Understanding, and subsequently manipulating, key parameters to control the two half-reactions of photoinduced electron-reduction and hole-oxidation play a pivotal role in designing and constructing efficient photocatalysts. Although introduction of heteroatoms has been widely used to modify the electronic structure of photocatalysts with the dominant purpose of increasing visible light absorption, the underlying role of heteroatoms in tuning the photocatalytic reaction preferences has, unfortunately, been overlooked and is little understood.
A SEM image of one of the titanium dioxide microspheres synthesized in this experiment.
The challenge of studying such an important topic is to obtain photocatalysts with a tunable spatial distribution of heteroatoms while not changing other parameters. Now, an international collaboration between researchers at the Chinese Academy of Sciences and St. Andrews University in the UK has provided an innovative route, namely the acidic hydrolysis of TiB2, to prepare anatase TiO2 microspheres containing Bj– (j<2) in their core.
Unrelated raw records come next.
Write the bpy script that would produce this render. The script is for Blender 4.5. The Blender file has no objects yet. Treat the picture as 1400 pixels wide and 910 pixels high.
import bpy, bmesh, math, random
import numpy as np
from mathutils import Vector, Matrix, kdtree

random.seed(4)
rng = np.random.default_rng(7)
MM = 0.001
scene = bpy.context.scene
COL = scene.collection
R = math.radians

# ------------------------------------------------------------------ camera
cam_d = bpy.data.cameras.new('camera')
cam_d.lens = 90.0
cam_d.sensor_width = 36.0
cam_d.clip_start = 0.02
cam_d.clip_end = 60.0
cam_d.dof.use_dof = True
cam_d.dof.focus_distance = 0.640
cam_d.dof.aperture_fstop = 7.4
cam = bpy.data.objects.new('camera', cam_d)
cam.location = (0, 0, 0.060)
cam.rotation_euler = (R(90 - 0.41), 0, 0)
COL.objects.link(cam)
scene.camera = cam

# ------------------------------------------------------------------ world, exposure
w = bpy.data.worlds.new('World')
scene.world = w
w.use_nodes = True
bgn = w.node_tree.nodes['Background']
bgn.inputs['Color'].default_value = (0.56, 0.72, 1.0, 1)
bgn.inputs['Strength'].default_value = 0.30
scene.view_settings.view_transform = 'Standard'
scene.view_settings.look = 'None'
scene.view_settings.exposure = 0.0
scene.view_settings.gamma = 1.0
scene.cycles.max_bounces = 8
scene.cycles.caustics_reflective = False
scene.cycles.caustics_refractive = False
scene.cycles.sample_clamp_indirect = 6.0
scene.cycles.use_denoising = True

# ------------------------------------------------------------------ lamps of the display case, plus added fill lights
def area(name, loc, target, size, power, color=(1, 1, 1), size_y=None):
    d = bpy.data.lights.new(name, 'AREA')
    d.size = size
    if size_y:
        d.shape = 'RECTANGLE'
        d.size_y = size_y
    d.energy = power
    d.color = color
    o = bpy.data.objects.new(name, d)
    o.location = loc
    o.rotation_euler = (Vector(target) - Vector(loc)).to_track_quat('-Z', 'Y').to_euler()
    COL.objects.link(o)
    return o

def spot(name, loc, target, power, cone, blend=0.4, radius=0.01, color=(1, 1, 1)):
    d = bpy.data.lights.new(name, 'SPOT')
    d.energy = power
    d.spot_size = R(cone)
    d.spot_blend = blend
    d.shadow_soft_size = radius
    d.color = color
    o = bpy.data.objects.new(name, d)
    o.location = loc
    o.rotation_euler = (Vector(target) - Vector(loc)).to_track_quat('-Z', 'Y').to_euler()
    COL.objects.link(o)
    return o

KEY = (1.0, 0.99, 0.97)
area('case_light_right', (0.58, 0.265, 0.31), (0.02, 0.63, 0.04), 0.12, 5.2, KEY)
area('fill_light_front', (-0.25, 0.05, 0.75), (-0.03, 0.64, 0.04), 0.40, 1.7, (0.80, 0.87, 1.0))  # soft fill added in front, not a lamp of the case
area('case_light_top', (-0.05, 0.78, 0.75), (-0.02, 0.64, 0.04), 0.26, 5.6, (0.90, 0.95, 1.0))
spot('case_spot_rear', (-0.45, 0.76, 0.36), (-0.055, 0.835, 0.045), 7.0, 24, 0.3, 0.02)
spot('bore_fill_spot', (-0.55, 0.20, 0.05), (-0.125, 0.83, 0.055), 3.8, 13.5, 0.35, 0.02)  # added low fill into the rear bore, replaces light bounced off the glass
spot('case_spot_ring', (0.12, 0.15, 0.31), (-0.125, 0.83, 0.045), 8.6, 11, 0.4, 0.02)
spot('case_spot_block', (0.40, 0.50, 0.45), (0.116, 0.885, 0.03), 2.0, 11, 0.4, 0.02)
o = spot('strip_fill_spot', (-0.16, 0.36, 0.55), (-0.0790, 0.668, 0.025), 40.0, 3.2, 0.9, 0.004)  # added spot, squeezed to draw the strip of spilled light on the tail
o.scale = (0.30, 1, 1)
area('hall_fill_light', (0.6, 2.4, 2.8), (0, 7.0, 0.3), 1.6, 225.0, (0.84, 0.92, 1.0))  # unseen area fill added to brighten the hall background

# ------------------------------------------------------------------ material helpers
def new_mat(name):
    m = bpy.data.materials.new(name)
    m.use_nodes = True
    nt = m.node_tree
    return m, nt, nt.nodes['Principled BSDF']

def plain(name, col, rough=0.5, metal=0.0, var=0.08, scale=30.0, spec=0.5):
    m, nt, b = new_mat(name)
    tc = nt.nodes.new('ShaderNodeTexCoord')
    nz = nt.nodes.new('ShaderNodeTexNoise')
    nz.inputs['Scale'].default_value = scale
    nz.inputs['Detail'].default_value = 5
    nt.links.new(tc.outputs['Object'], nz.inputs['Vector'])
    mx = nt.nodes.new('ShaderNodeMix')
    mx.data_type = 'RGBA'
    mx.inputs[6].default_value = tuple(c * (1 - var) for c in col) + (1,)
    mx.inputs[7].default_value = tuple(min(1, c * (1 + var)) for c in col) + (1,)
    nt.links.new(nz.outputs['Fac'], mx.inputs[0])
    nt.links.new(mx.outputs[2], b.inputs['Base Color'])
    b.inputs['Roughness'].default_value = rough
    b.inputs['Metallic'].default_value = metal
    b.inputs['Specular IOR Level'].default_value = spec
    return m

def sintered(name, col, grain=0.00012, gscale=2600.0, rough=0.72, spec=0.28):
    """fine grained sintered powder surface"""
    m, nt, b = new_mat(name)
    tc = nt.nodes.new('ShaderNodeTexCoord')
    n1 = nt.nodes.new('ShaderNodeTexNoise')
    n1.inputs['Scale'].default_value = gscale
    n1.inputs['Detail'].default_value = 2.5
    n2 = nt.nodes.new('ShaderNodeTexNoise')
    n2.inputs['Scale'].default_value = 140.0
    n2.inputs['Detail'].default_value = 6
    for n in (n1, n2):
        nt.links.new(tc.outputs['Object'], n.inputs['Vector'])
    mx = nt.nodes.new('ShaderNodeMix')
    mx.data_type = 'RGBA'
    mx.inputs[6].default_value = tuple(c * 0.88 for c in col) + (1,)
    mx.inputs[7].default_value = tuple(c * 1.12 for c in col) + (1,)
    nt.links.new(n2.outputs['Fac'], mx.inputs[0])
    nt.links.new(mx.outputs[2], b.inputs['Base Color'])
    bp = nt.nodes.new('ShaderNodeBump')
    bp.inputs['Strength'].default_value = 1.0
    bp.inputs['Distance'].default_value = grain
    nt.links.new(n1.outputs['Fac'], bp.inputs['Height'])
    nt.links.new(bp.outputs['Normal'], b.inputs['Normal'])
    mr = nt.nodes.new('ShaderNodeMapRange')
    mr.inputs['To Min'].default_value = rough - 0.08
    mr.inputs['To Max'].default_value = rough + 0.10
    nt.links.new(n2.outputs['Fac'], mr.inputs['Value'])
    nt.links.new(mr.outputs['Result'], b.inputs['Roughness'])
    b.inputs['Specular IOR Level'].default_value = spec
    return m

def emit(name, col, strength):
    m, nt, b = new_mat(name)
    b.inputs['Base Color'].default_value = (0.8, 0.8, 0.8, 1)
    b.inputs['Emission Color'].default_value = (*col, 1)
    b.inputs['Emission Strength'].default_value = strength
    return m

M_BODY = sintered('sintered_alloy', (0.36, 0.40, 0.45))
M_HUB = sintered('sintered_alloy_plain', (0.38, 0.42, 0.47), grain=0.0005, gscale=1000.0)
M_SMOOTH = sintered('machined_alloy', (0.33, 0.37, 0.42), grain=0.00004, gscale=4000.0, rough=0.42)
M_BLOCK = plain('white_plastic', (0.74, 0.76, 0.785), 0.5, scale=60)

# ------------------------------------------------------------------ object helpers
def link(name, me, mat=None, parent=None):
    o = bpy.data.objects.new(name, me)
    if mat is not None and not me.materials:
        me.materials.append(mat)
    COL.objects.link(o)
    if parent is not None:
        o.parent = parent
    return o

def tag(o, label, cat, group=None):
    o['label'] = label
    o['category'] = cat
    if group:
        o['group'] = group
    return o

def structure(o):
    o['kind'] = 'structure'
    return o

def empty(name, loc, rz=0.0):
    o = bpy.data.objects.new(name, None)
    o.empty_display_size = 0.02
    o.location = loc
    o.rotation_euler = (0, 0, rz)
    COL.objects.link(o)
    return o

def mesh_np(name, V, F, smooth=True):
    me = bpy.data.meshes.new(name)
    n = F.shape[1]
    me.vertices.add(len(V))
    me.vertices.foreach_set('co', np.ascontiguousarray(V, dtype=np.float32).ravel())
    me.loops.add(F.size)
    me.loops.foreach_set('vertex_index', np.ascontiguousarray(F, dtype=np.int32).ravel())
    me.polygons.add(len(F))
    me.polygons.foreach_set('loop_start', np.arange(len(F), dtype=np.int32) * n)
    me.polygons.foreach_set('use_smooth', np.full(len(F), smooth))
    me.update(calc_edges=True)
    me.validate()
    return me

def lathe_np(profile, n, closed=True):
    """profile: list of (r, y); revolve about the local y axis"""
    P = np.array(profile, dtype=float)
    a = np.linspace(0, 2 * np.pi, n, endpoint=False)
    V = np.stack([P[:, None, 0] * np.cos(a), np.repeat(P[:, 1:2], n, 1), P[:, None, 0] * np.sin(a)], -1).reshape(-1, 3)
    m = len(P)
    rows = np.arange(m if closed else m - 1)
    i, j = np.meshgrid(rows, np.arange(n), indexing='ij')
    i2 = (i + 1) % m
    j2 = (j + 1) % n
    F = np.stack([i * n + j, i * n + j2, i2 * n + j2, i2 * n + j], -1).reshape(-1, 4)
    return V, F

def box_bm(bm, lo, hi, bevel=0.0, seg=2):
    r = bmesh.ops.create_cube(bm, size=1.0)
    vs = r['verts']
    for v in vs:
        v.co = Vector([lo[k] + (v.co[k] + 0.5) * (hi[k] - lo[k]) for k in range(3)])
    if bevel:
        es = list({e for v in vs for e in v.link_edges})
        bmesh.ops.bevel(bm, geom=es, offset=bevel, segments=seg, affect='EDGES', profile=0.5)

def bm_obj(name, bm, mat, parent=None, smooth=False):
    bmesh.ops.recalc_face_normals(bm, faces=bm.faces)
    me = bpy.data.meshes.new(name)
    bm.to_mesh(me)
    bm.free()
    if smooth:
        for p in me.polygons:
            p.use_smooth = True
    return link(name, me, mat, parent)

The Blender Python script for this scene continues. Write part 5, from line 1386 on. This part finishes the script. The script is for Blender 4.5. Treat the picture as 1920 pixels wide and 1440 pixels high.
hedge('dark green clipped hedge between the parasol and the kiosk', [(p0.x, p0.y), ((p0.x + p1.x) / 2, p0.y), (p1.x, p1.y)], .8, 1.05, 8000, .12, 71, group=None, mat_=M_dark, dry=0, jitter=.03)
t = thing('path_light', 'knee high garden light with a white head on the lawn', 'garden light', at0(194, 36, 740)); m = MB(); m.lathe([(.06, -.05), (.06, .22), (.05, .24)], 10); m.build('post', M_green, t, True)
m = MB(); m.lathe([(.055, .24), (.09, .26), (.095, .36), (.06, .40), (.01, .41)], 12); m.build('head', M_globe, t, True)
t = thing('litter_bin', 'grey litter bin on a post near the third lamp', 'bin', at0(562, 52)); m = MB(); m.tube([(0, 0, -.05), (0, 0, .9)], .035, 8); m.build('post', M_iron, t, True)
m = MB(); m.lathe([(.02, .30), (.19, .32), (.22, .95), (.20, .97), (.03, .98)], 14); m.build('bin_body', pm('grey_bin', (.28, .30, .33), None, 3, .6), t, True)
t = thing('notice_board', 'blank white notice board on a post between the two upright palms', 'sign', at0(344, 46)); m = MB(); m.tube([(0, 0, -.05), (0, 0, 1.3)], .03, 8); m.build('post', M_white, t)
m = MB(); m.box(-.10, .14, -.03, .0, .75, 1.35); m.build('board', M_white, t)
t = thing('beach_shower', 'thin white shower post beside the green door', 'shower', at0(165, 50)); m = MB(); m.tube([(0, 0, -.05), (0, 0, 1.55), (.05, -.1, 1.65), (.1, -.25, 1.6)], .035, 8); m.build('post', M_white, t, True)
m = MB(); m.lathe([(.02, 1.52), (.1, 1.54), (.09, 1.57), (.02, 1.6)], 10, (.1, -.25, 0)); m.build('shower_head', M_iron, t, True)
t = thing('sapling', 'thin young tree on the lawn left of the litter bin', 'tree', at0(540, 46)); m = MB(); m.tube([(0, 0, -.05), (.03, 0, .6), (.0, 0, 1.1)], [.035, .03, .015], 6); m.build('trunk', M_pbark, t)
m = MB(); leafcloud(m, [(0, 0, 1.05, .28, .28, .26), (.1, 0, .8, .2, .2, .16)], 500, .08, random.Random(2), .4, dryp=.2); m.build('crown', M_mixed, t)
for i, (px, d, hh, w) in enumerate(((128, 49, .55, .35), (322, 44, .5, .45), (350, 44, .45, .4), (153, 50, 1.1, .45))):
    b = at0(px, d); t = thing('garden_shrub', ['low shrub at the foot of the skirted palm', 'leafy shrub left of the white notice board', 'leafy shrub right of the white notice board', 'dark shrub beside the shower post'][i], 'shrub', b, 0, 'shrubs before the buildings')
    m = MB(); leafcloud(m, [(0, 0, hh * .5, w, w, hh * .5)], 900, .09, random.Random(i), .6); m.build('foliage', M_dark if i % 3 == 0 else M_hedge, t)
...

By simply heating the microspheres, the boron can diffuse from the core to the surface along [001] to form a ca. 50 nm shell with an interstitial Bs+ (s≤3) gradient. It is found that the preference for important photocatalytic hydrogen and oxygen producing reactions in water splitting can be sensitively switched by creating such a shell in the TiO2 microspheres.
This switching stems from the downward-shift of the electronic band edges of the shell by a band bending effect, whose origin is the extra electrons coming from the interstitial Bs+. These results create new opportunities for designing and constructing efficient photocatalysts by spatial heteroatom engineering.